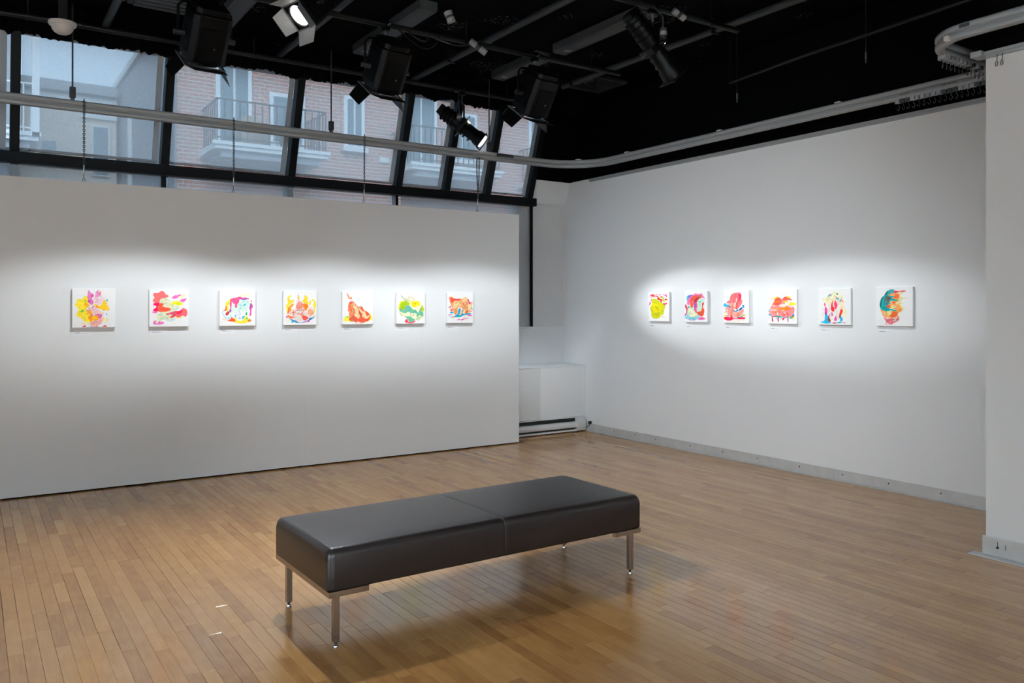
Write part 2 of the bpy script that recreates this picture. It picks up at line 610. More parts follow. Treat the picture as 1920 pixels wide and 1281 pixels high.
# protruding wall by the right frame edge
tag(bx('wall_column', (5.15, YR, -0.02), (XW, 2.53, 3.05), M_WALL), kind='structure')
tag(bx('wall_column_upper', (5.17, YR, 3.05), (XW, 2.51, ZC), M_BLACK), kind='structure')

# window wall
SL = 0.34
def gy(z): return YB - SL * (z - 2.79)
wb = MB()
wb.box((XL, YB, -0.02), (XW, YB + 0.15, 0.9))
wb.box((5.50, YB, 0.9), (XW, YB + 0.15, 2.79))
wb.prism([(gy(2.79), 2.79), (gy(3.06), 3.06), (gy(3.06) + 0.12, 3.06), (gy(2.79) + 0.15, 2.79)], 5.73, XW, 'x')
tag(wb.build('wall_back', M_WALL), kind='structure')
wu = MB().prism([(gy(3.06) + 0.01, 3.06), (gy(4.0), 4.0), (gy(4.0) + 0.12, 4.0), (gy(3.06) + 0.13, 3.06)], 5.73, XW + 0.03, 'x')
wu.prism([(gy(3.80), 3.80), (gy(4.02), 4.02), (gy(4.02) + 0.15, 4.02), (gy(3.80) + 0.15, 3.80)], XL, 5.73, 'x')
tag(wu.build('wall_back_upper', M_BLACK), kind='structure')
# thin pinboard panel on the pier right of the blinds
tag(bx('trim_2', (5.765, YB - 0.015, 1.265), (6.24, YB, 2.77), M_PANEL, bevel=0.002), kind='structure')

# shaggy insulated soffit along the head of the glazing
def soffit():
    rnd = random.Random(5)
    mb = MB()
    n = 620
    x0, x1 = XL, XW + 0.02
    rows = [(7.70, 4.0), (7.70, 3.9), (7.71, 3.83), (7.74, 3.785), (7.79, 3.768), (7.85, 3.765), (7.90, 3.79), (7.92, 3.9)]
    vs, fs = [], []
    low = 0.0
    for i in range(n + 1):
        x = x0 + (x1 - x0) * i / n
        low = low * 0.8 + rnd.uniform(-0.011, 0.011)
        for j, (y, z) in enumerate(rows):
            k = 0 if j in (0,) else 1
            vs.append((x, y + k * rnd.uniform(-0.012, 0.012), z + k * (low + rnd.uniform(-0.012, 0.010))))
    m = len(rows)
    for i in range(n):
        for j in range(m - 1):
            fs.append((i * m + j, (i + 1) * m + j, (i + 1) * m + j + 1, i * m + j + 1))
    mb.add(vs, fs)
    o = mb.build('trim_3', M_FLUFF)
    tag(o, kind='structure')
soffit()

# sloped glazing
MUL = [-3.27, -2.07, -0.87, 0.33, 1.53, 2.735, 3.935, 4.535, 5.085, 5.69]
win = tag(empty('window_1', (1.2, YB, 2.74)), kind='structure')
for x in MUL:
    w = 0.036
    MB().prism([(gy(2.80) - 0.055, 2.80), (gy(3.84) - 0.055, 3.84), (gy(3.84) + 0.06, 3.84), (gy(2.80) + 0.06, 2.80)], x - w, x + w, 'x').build('mullion', M_FRAME, win)
bx('sill_bar', (-3.4, YB - 0.10, 2.735), (5.765, YB + 0.06, 2.83), M_FRAME, win, bevel=0.004)
for a, b in zip(MUL[:-1], MUL[1:]):
    MB().prism([(gy(2.83) + 0.03, 2.83), (gy(3.84) + 0.03, 3.84), (gy(3.84) + 0.036, 3.84), (gy(2.83) + 0.036, 2.83)], a + 0.036, b - 0.036, 'x').build('pane', M_GLASS, win)

win2 = tag(empty('window_2', (1.2, YB, 0.9)), kind='structure')
LOW = [-3.27, -2.07, -0.87, 0.33, 1.53, 2.735, 3.935, 5.50]
for i, x in enumerate(LOW):
    if i in (4, 6): bx('mullion', (x - 0.022, YB + 0.0, 0.9), (x + 0.022, YB + 0.07, 2.735), M_FRAME, win2)
    elif i < 7: bx('mullion', (x - 0.05, YB + 0.03, 0.9), (x + 0.05, YB + 0.08, 2.735), M_RENDER, win2)
for a, b in zip(LOW[:-1], LOW[1:]):
    bx('pane', (a + 0.02, YB + 0.05, 0.9), (b - 0.01, YB + 0.056, 2.735), M_GLASS, win2)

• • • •

Do this:
Retype the listing exactly. Pictures do not belong in the copy.

Answer for the task:
Write part 2 of the bpy script that recreates this picture. It picks up at line 610. More parts follow. Treat the picture as 1920 pixels wide and 1281 pixels high.
# protruding wall by the right frame edge
tag(bx('wall_column', (5.15, YR, -0.02), (XW, 2.53, 3.05), M_WALL), kind='structure')
tag(bx('wall_column_upper', (5.17, YR, 3.05), (XW, 2.51, ZC), M_BLACK), kind='structure')

# window wall
SL = 0.34
def gy(z): return YB - SL * (z - 2.79)
wb = MB()
wb.box((XL, YB, -0.02), (XW, YB + 0.15, 0.9))
wb.box((5.50, YB, 0.9), (XW, YB + 0.15, 2.79))
wb.prism([(gy(2.79), 2.79), (gy(3.06), 3.06), (gy(3.06) + 0.12, 3.06), (gy(2.79) + 0.15, 2.79)], 5.73, XW, 'x')
tag(wb.build('wall_back', M_WALL), kind='structure')
wu = MB().prism([(gy(3.06) + 0.01, 3.06), (gy(4.0), 4.0), (gy(4.0) + 0.12, 4.0), (gy(3.06) + 0.13, 3.06)], 5.73, XW + 0.03, 'x')
wu.prism([(gy(3.80), 3.80), (gy(4.02), 4.02), (gy(4.02) + 0.15, 4.02), (gy(3.80) + 0.15, 3.80)], XL, 5.73, 'x')
tag(wu.build('wall_back_upper', M_BLACK), kind='structure')
# thin pinboard panel on the pier right of the blinds
tag(bx('trim_2', (5.765, YB - 0.015, 1.265), (6.24, YB, 2.77), M_PANEL, bevel=0.002), kind='structure')

# shaggy insulated soffit along the head of the glazing
def soffit():
    rnd = random.Random(5)
    mb = MB()
    n = 620
    x0, x1 = XL, XW + 0.02
    rows = [(7.70, 4.0), (7.70, 3.9), (7.71, 3.83), (7.74, 3.785), (7.79, 3.768), (7.85, 3.765), (7.90, 3.79), (7.92, 3.9)]
    vs, fs = [], []
    low = 0.0
    for i in range(n + 1):
        x = x0 + (x1 - x0) * i / n
        low = low * 0.8 + rnd.uniform(-0.011, 0.011)
        for j, (y, z) in enumerate(rows):
            k = 0 if j in (0,) else 1
            vs.append((x, y + k * rnd.uniform(-0.012, 0.012), z + k * (low + rnd.uniform(-0.012, 0.010))))
    m = len(rows)
    for i in range(n):
        for j in range(m - 1):
            fs.append((i * m + j, (i + 1) * m + j, (i + 1) * m + j + 1, i * m + j + 1))
    mb.add(vs, fs)
    o = mb.build('trim_3', M_FLUFF)
    tag(o, kind='structure')
soffit()

# sloped glazing
MUL = [-3.27, -2.07, -0.87, 0.33, 1.53, 2.735, 3.935, 4.535, 5.085, 5.69]
win = tag(empty('window_1', (1.2, YB, 2.74)), kind='structure')
for x in MUL:
    w = 0.036
    MB().prism([(gy(2.80) - 0.055, 2.80), (gy(3.84) - 0.055, 3.84), (gy(3.84) + 0.06, 3.84), (gy(2.80) + 0.06, 2.80)], x - w, x + w, 'x').build('mullion', M_FRAME, win)
bx('sill_bar', (-3.4, YB - 0.10, 2.735), (5.765, YB + 0.06, 2.83), M_FRAME, win, bevel=0.004)
for a, b in zip(MUL[:-1], MUL[1:]):
    MB().prism([(gy(2.83) + 0.03, 2.83), (gy(3.84) + 0.03, 3.84), (gy(3.84) + 0.036, 3.84), (gy(2.83) + 0.036, 2.83)], a + 0.036, b - 0.036, 'x').build('pane', M_GLASS, win)

win2 = tag(empty('window_2', (1.2, YB, 0.9)), kind='structure')
LOW = [-3.27, -2.07, -0.87, 0.33, 1.53, 2.735, 3.935, 5.50]
for i, x in enumerate(LOW):
    if i in (4, 6): bx('mullion', (x - 0.022, YB + 0.0, 0.9), (x + 0.022, YB + 0.07, 2.735), M_FRAME, win2)
    elif i < 7: bx('mullion', (x - 0.05, YB + 0.03, 0.9), (x + 0.05, YB + 0.08, 2.735), M_RENDER, win2)
for a, b in zip(LOW[:-1], LOW[1:]):
    bx('pane', (a + 0.02, YB + 0.05, 0.9), (b - 0.01, YB + 0.056, 2.735), M_GLASS, win2)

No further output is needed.